■ Job:
Please copy exactly the lines that begin with the one containing "733 pixels high." and end with the last line of the entries.

■ Provided records:
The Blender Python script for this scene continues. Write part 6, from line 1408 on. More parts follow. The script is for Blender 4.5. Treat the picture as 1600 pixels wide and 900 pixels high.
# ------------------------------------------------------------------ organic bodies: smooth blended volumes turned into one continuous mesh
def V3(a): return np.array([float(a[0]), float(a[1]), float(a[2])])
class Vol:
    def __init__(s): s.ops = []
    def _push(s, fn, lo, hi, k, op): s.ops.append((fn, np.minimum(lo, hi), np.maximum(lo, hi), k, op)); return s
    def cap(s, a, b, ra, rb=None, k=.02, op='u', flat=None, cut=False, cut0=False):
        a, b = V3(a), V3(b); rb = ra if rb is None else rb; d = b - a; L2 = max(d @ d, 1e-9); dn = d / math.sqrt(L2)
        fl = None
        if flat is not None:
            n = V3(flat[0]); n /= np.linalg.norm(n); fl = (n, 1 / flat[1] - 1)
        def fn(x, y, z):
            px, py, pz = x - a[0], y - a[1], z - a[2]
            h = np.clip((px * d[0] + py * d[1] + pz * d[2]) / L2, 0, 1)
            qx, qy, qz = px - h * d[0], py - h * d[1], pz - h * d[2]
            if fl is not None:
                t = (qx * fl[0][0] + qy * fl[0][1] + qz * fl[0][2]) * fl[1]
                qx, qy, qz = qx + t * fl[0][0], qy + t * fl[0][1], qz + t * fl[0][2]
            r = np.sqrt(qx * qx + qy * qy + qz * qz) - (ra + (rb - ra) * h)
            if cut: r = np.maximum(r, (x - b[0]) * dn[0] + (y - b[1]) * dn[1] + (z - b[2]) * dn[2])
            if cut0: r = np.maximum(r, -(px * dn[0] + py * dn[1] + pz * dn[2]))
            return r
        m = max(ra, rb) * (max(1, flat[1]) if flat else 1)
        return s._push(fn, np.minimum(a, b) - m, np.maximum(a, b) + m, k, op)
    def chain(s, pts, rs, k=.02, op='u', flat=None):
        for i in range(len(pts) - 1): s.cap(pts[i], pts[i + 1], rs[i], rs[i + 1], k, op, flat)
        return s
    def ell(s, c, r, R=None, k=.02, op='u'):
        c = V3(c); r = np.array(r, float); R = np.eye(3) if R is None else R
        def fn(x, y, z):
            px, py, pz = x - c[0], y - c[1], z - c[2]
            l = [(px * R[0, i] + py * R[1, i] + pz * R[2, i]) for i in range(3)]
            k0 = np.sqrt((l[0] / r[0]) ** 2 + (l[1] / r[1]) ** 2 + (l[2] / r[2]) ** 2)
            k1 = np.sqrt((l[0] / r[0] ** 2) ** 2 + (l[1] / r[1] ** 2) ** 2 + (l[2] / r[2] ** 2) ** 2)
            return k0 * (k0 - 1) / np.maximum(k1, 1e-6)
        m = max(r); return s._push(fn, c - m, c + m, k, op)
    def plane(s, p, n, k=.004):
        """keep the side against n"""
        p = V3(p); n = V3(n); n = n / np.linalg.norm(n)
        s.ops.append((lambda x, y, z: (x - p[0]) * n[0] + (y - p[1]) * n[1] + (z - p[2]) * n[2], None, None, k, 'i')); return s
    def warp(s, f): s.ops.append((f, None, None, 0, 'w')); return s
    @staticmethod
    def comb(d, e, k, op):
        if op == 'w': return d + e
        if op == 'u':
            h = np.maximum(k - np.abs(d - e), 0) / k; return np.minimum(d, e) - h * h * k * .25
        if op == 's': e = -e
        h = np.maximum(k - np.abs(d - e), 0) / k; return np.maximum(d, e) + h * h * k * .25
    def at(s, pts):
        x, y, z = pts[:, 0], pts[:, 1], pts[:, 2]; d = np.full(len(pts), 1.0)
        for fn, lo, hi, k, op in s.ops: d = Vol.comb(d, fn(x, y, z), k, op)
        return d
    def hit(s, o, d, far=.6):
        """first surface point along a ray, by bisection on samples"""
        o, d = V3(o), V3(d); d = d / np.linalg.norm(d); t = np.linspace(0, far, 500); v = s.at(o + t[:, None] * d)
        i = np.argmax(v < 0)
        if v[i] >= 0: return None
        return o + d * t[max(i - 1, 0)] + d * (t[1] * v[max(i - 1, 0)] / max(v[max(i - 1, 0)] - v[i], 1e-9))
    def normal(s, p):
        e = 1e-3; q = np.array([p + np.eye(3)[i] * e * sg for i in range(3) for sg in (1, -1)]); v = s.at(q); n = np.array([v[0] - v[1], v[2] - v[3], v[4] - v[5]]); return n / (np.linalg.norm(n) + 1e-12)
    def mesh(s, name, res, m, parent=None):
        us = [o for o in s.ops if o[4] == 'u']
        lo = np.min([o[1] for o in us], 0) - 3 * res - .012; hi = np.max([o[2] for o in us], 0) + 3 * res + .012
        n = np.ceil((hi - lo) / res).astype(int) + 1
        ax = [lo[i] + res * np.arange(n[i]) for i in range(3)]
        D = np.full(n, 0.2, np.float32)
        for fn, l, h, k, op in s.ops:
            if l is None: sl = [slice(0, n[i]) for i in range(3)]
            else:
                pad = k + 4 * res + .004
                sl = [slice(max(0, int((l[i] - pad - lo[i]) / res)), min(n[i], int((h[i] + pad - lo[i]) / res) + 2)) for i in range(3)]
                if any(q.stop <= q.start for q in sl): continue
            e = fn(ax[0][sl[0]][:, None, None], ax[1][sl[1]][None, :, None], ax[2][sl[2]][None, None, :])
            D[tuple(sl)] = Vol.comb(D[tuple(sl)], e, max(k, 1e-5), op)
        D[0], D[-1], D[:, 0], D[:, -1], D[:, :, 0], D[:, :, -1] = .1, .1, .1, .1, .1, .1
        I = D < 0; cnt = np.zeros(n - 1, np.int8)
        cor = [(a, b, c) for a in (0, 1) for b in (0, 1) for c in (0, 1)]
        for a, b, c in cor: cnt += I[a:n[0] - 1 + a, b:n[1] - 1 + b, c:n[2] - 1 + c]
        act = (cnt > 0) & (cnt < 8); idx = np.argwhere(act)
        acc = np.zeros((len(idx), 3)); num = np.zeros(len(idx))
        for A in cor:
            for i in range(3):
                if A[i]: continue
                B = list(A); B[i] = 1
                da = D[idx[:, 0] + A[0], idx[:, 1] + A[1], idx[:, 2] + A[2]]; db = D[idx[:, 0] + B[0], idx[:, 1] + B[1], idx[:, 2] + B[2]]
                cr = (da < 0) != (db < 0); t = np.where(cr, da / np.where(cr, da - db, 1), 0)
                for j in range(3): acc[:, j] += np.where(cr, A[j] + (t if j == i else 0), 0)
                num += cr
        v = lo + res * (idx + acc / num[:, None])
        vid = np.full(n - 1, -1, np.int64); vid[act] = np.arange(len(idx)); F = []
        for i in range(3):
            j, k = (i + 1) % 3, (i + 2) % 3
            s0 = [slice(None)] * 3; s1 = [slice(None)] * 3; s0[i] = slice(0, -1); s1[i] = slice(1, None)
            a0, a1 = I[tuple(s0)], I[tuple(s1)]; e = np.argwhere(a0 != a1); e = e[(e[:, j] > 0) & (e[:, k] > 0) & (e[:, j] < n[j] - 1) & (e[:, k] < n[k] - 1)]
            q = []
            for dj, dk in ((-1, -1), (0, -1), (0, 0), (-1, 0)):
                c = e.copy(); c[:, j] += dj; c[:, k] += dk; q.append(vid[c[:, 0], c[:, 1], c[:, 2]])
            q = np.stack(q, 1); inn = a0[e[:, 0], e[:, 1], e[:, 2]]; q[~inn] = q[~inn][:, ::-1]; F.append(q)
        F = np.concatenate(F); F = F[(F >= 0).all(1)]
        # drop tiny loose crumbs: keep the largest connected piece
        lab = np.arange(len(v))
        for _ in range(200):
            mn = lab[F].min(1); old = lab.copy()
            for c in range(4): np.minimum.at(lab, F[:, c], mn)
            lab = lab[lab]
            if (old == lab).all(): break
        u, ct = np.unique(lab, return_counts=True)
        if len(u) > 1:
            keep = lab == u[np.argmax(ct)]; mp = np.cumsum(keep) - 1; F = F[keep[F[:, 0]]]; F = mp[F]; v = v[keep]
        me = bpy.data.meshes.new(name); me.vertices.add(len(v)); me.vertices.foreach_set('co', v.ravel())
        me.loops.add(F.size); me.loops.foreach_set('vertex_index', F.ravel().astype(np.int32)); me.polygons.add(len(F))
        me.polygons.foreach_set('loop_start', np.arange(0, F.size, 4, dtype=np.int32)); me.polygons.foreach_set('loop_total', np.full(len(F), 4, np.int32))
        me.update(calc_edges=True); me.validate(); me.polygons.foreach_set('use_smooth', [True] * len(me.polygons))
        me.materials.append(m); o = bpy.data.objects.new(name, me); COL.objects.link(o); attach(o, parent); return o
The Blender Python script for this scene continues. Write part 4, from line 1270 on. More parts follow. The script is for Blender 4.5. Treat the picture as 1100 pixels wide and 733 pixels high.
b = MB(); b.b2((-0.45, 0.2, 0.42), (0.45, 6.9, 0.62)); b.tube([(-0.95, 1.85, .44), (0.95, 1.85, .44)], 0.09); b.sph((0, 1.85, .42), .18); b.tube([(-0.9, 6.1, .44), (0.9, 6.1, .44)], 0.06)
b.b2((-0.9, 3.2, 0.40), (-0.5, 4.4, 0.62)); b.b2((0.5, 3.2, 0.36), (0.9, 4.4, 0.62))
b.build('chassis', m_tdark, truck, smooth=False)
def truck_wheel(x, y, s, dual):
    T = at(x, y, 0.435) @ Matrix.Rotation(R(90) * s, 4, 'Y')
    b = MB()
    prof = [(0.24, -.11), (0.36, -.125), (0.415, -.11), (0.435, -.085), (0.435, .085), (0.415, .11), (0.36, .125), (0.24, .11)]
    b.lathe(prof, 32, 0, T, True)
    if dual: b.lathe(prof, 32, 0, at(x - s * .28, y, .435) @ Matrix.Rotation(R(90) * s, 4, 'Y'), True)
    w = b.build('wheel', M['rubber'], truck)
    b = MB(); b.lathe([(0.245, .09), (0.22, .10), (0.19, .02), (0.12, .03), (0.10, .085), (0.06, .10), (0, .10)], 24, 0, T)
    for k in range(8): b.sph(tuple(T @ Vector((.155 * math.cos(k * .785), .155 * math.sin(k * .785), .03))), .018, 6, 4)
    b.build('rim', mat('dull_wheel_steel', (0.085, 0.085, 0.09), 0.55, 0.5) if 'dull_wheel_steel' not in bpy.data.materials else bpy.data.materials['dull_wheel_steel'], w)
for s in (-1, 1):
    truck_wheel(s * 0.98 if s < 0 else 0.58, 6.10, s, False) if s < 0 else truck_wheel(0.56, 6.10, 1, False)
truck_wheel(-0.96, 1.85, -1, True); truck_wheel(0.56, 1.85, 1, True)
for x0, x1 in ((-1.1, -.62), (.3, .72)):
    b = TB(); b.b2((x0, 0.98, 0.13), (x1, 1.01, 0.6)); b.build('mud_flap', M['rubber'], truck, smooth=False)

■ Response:
The Blender Python script for this scene continues. Write part 4, from line 1270 on. More parts follow. The script is for Blender 4.5. Treat the picture as 1100 pixels wide and 733 pixels high.
b = MB(); b.b2((-0.45, 0.2, 0.42), (0.45, 6.9, 0.62)); b.tube([(-0.95, 1.85, .44), (0.95, 1.85, .44)], 0.09); b.sph((0, 1.85, .42), .18); b.tube([(-0.9, 6.1, .44), (0.9, 6.1, .44)], 0.06)
b.b2((-0.9, 3.2, 0.40), (-0.5, 4.4, 0.62)); b.b2((0.5, 3.2, 0.36), (0.9, 4.4, 0.62))
b.build('chassis', m_tdark, truck, smooth=False)
def truck_wheel(x, y, s, dual):
    T = at(x, y, 0.435) @ Matrix.Rotation(R(90) * s, 4, 'Y')
    b = MB()
    prof = [(0.24, -.11), (0.36, -.125), (0.415, -.11), (0.435, -.085), (0.435, .085), (0.415, .11), (0.36, .125), (0.24, .11)]
    b.lathe(prof, 32, 0, T, True)
    if dual: b.lathe(prof, 32, 0, at(x - s * .28, y, .435) @ Matrix.Rotation(R(90) * s, 4, 'Y'), True)
    w = b.build('wheel', M['rubber'], truck)
    b = MB(); b.lathe([(0.245, .09), (0.22, .10), (0.19, .02), (0.12, .03), (0.10, .085), (0.06, .10), (0, .10)], 24, 0, T)
    for k in range(8): b.sph(tuple(T @ Vector((.155 * math.cos(k * .785), .155 * math.sin(k * .785), .03))), .018, 6, 4)
    b.build('rim', mat('dull_wheel_steel', (0.085, 0.085, 0.09), 0.55, 0.5) if 'dull_wheel_steel' not in bpy.data.materials else bpy.data.materials['dull_wheel_steel'], w)
for s in (-1, 1):
    truck_wheel(s * 0.98 if s < 0 else 0.58, 6.10, s, False) if s < 0 else truck_wheel(0.56, 6.10, 1, False)
truck_wheel(-0.96, 1.85, -1, True); truck_wheel(0.56, 1.85, 1, True)
for x0, x1 in ((-1.1, -.62), (.3, .72)):
    b = TB(); b.b2((x0, 0.98, 0.13), (x1, 1.01, 0.6)); b.build('mud_flap', M['rubber'], truck, smooth=False)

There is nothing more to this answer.